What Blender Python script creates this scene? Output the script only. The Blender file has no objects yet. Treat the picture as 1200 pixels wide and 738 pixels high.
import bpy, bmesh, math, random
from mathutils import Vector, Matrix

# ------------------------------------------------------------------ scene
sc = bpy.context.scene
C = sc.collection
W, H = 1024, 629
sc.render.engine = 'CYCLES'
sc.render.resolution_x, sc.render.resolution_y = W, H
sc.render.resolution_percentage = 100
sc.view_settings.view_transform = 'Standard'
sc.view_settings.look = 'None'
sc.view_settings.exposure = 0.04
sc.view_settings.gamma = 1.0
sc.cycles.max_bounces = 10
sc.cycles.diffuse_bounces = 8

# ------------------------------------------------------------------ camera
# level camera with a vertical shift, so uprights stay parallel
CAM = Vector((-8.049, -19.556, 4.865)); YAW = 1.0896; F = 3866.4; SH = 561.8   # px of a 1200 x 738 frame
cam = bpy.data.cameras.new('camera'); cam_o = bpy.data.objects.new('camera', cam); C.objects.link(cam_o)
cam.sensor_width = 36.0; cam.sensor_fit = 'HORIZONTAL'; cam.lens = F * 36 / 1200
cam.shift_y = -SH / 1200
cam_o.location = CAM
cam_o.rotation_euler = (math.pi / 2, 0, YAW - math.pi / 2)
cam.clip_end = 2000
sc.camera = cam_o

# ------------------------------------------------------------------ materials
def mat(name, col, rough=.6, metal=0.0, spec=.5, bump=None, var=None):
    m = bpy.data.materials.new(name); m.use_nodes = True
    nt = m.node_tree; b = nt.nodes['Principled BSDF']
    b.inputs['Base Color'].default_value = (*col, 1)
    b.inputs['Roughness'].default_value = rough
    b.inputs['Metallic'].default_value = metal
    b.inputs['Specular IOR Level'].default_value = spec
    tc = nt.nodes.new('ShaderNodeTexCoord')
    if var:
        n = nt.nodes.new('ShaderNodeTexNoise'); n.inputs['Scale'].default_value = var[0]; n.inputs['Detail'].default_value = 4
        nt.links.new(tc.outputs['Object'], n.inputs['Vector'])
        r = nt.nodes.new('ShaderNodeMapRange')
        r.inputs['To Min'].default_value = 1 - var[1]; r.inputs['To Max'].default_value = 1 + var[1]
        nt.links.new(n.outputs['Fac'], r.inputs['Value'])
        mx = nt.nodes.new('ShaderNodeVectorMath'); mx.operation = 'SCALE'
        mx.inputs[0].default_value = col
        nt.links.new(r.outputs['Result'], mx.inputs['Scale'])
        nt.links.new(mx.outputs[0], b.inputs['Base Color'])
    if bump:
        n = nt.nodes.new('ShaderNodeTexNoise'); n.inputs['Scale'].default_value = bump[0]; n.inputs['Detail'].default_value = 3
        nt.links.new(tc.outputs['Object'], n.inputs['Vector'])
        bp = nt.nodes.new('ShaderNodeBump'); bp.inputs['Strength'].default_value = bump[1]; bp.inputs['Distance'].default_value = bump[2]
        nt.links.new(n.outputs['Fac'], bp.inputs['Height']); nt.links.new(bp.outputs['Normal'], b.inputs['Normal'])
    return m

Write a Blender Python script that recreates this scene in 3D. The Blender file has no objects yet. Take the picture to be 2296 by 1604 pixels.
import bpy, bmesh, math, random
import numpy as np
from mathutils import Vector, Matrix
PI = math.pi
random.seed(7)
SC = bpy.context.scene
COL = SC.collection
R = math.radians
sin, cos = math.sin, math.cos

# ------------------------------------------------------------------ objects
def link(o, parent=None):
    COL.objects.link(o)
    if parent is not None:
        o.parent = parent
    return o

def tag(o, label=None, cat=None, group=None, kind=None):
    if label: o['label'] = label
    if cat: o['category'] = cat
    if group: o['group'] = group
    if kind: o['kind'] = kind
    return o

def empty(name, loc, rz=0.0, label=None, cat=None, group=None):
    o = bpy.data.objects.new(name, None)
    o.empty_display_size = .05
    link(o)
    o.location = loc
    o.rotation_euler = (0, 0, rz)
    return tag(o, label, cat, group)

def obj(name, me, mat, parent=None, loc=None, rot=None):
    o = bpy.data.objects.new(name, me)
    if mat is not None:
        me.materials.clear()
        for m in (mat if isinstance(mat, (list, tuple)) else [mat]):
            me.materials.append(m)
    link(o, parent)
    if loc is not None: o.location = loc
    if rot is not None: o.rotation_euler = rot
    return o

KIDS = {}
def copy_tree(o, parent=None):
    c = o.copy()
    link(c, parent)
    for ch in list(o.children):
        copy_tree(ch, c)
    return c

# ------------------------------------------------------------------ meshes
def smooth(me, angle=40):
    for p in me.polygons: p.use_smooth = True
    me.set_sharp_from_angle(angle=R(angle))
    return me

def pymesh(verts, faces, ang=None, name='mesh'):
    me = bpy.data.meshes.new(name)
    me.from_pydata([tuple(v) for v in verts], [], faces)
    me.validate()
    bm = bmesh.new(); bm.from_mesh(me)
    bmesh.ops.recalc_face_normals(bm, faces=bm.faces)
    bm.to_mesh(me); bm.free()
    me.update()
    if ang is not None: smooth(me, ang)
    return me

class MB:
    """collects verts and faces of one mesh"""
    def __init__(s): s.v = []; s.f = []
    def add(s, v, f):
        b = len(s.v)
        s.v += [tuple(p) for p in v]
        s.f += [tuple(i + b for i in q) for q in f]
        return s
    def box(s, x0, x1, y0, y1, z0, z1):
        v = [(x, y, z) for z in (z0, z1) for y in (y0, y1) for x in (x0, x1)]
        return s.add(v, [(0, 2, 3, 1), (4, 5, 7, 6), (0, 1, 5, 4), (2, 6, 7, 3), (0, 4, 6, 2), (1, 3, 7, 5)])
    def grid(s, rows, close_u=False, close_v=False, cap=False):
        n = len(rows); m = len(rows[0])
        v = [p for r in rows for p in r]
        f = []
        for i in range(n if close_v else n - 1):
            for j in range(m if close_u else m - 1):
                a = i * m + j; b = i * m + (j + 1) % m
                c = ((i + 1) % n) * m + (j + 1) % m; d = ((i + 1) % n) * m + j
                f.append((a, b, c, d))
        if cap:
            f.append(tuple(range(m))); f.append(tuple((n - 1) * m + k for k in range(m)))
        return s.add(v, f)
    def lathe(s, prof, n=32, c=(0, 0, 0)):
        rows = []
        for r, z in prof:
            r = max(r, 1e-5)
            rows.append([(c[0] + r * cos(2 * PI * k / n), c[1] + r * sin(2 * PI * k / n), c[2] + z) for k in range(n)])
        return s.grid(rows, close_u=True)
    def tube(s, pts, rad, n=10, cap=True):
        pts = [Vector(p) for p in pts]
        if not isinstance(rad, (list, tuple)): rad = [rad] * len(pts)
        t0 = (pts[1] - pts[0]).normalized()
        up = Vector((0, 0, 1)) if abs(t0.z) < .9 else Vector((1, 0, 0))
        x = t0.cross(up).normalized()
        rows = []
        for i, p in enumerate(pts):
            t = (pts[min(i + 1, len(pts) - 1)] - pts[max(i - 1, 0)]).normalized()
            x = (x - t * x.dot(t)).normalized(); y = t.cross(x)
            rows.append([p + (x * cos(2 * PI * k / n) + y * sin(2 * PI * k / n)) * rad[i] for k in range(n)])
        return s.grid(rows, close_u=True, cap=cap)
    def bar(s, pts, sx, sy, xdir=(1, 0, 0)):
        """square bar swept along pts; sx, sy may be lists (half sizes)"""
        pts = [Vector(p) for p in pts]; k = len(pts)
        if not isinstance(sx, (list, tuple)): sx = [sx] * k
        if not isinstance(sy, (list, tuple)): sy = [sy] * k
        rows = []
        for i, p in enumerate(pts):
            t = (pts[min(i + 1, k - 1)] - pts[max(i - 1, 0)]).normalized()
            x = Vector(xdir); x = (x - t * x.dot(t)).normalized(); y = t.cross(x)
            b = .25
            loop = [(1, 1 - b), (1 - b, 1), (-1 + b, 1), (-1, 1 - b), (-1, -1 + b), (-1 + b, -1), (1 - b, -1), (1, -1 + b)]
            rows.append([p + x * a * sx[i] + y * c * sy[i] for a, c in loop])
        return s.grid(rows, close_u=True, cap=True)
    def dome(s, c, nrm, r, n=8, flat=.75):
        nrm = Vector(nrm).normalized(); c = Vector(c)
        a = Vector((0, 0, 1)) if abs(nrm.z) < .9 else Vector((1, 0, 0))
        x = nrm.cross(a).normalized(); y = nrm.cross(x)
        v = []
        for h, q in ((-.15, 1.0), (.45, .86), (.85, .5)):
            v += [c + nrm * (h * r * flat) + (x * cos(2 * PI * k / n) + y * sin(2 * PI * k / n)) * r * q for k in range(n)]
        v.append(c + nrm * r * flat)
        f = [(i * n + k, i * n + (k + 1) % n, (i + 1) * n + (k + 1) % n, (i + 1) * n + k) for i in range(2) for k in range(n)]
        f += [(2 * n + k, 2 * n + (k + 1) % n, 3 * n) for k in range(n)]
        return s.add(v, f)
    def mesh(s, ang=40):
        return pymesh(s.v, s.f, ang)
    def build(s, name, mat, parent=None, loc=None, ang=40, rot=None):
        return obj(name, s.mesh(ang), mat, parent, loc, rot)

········

**Task requirements**: Output exactly one stretch of the listing: from the line containing "Write a Blender" through the line containing "return tag(o, label, cat, group)", both end lines included.

**The completed task**:
Write a Blender Python script that recreates this scene in 3D. The Blender file has no objects yet. Take the picture to be 2296 by 1604 pixels.
import bpy, bmesh, math, random
import numpy as np
from mathutils import Vector, Matrix
PI = math.pi
random.seed(7)
SC = bpy.context.scene
COL = SC.collection
R = math.radians
sin, cos = math.sin, math.cos

# ------------------------------------------------------------------ objects
def link(o, parent=None):
    COL.objects.link(o)
    if parent is not None:
        o.parent = parent
    return o

def tag(o, label=None, cat=None, group=None, kind=None):
    if label: o['label'] = label
    if cat: o['category'] = cat
    if group: o['group'] = group
    if kind: o['kind'] = kind
    return o

def empty(name, loc, rz=0.0, label=None, cat=None, group=None):
    o = bpy.data.objects.new(name, None)
    o.empty_display_size = .05
    link(o)
    o.location = loc
    o.rotation_euler = (0, 0, rz)
    return tag(o, label, cat, group)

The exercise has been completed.